Iterate through this list of min/max
values to create each point
("corner") of a "bounding box"
around the object. The result
should be a box that always contains
the object regardless of axis
examined or orientation (no point on
the polygon will ever exceed the
maximum or minimums you collect).
Then get the distance of each "2d
polygon" point to each corner
location on the "bounding box"; the
shorter the distance between points,
the "closer" it is to that "corner".
Far from optimal, certainly crummy, but certainly quick. You could probably post-capture this during the object's rotation, by simply looking for the min/max of each rotated x/y/z value, and retaining a list of those values ahead of time.
If you can assume that there is some constraints regarding the shapes, then you might be able to get away with knowing less information. For example, if your shape was the composition of a small square with a long thin triangle on one side (i.e. a simple symmetrical geometry), then you could compare the distance from each list point to the "center of mass." The largest distance would identify the tip of the cone, the second largest would be the two points farthest from the tip of the cone, etc... If there was some order to the list, like points are entered in counter clockwise order (about the normal), you could identify all the points. This sounds like a bit of computation, so it might be reasonable to try to include some extra info with your shapes, like the "center of mass" and a reference point that is located "up" above the COM (but not along the normal). This will give you an "up" vector that you can cross with the normal to define some body coordinates, for example. Also, the normal can be defined by an ordering of the point list. If you can't assume anything about the shapes (or even if the shapes were symmetrical, for example), then you will need more data. It depends on your constraints.
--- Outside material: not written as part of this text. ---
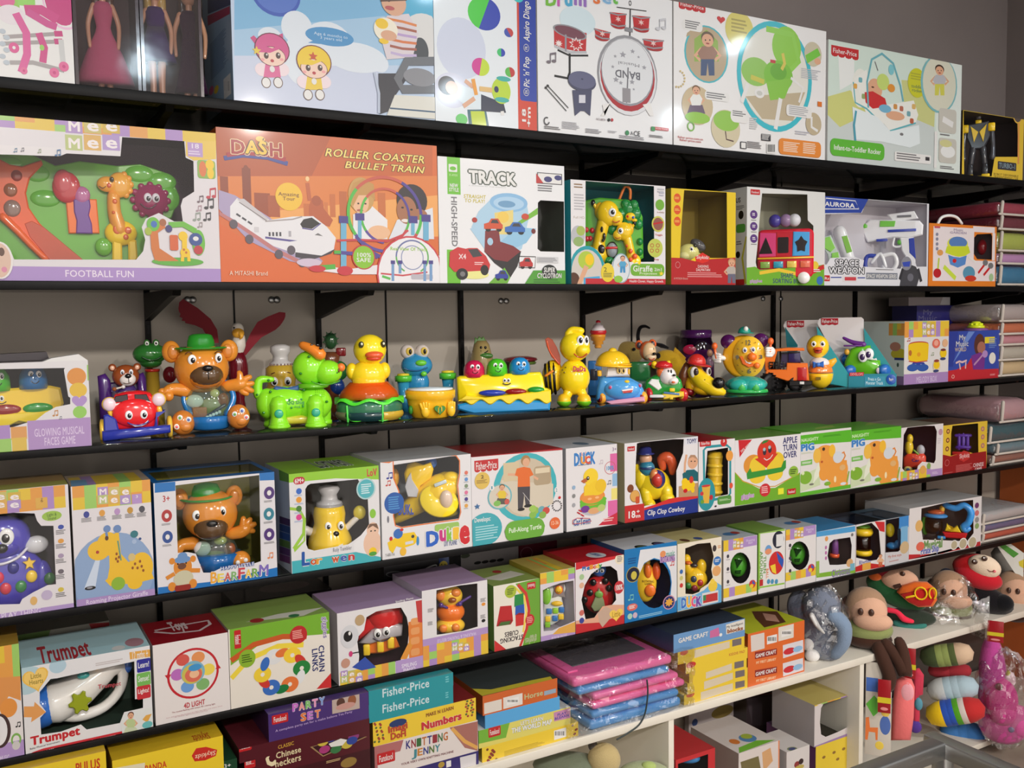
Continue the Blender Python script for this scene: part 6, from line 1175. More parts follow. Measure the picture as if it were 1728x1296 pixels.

If you know that the polygon in 3D is "flat" you can use the normal to transform all 3D-points of the vertices to a 2D-representation (of the points with respect to the plan in which the polygon is located) - but this still leaves you with defining the origin of this coordinate-system (but this don't really matter for your problem) and with the orientation of at least one of the axes (if you want orthogonal axes you can still rotate them around your choosen origin) - and this is where the trouble starts.
I would recommend using the Y-axis of your 3D-coordinate system, project this on your plane and use the resulting direction as "up" - but then you are in trouble in case your plan is orthogonal to the Y-axis (now you might want to use the projected Z-Axis as "up").
The math is rather simple (you can use the inner product (a.k.a. scalar product) for projection to your plane and some matrix stuff to convert to the 2D-coordinate system - you can get all of it by googling for raytracer algorithms for polygons.